There is likely no need to offer full disclosure of all things athletic and aggressive in my nature for you to make the leap of assumption that I probably sucked, and if the goal was to win the game, didn’t deserve to be in there. “What about the team?” Julius Campbell asks in “Remember the Titans”. No doubt. On the other hand, what about the kid? If you were coaching, say, a Tiger football team, sixth and seventh graders, and those players’ parents and friends were showing up to root them on, and the kids were out there banging on each other three or four times a week, wouldn’t the impulse be to give everyone on the team some playing time? That’s how I’d feel if I was the coach. On another other hand, if Bill Belichick lost a game to the Dolphins in the last few minutes with some questionable “substitutions”, and missed the playoffs as a result, and after in the press conference explained himself by saying, “I just wanted to give all the guys a chance out there.”, celebrity football God or not, the Bahstan fans would be howling for his head. NRA fans coming with AK’s. The Patriots are big business. It’s a business. The only goal is to win. If you suit up that’s what you show up for.

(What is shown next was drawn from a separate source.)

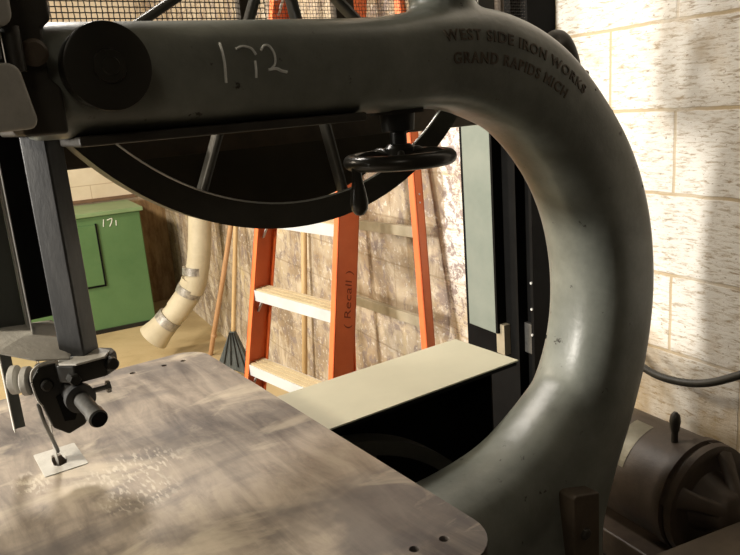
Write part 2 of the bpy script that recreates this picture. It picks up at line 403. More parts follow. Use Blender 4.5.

But the ninth-grade freshman football team? A lot closer to those Tigers than those Patriots, and in way more ways than simply birth certificate dates. I don’t know. You hear people say it makes no sense to regret the past. I’ve never bought that, I regret lots of my past. Ache about some of it. Hell, I’d go back and not be the class President, which was stupid and useless. I’d leave alone most of the women I “dated”, for all of our sakes. I’d of found my way out to California earlier than I did, and stayed way longer, become a poet. Instead of freshman football I’d probably run cross country, considering I took up running about 18 years later from that day in the locker room, and ran my ass off for the next 25 years, and loved it. Loved running. I’m a runner.

I’d also go back there, to that locker room on that day, late fall freshman year, and when the coach was done telling me and a special few others that we were heroes, raise my right hand to speak, get acknowledged – at last – and say, “Fuck you.”

Oh my God – class President and all!!!